Myer chief executive Bernie Brookes fears the high Australian dollar is hitting his and other department stores as large numbers of Australians splash their cash overseas.

The drop in international tourists visiting Australian shores due to the high cost of travel is also having an impact, he says.

“You’ve got this added disadvantage,” Mr Brookes told a media briefing on Thursday as Myer announced a 17.5 per cent fall in first half profit.

“It probably affects us more than it affects discount department stores that sell commoditised products with large quantities of stock.

“Also we’ve got fewer tourists visiting here and we’re very reliant on tourists, particularly in our CBD stores and that doesn’t help us.”

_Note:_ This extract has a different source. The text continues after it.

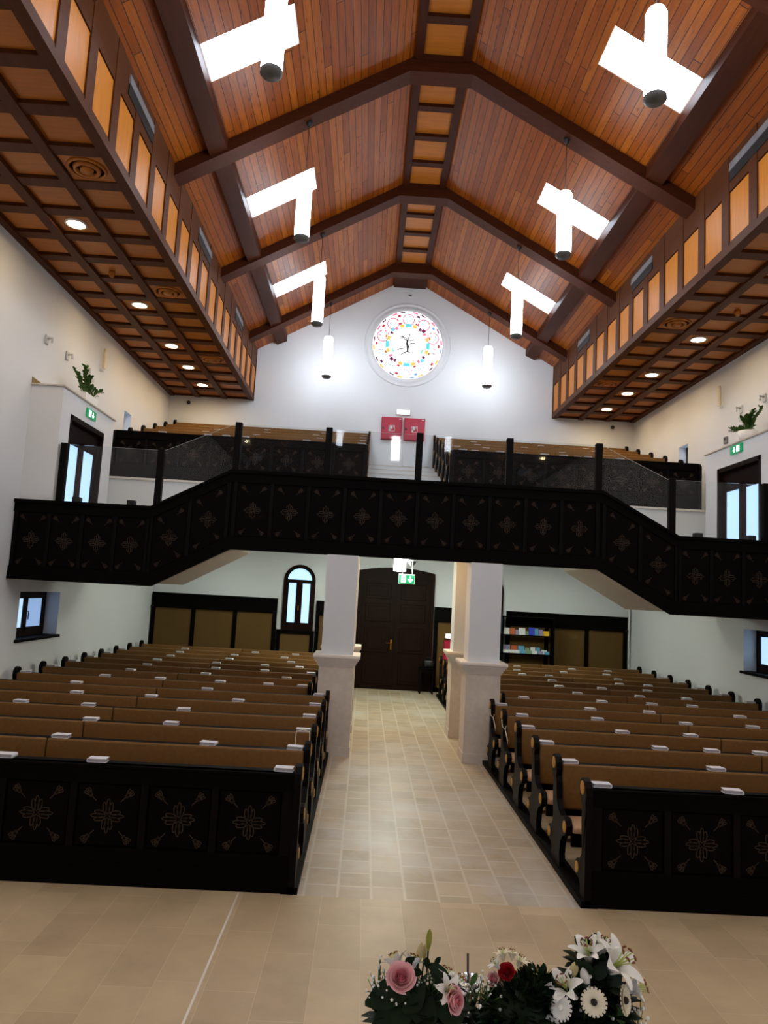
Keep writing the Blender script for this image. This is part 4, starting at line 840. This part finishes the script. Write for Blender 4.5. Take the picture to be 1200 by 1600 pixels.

Mr Brookes said some specialty stores were also doing it tough and recording “awful numbers”.

“There’s a lot of them closing their doors – I think we’ve had nine major chains in the last 18 months go kaput and I think that’s a reflection that all of the discretionary retailers are finding it pretty difficult,” he said.

Myer has been trying to revamp its online strategy to stem the flow of sales to overseas websites.

And it began reducing its electrical and whitegoods stock two years ago as consumers started becoming more cautious about their spending.

“We’re at the discretionary end of retail and people will make their lounges last a bit longer, they’ll make their frock last a bit longer and perhaps not replace the suit as often as they would previously,” Mr Brookes said.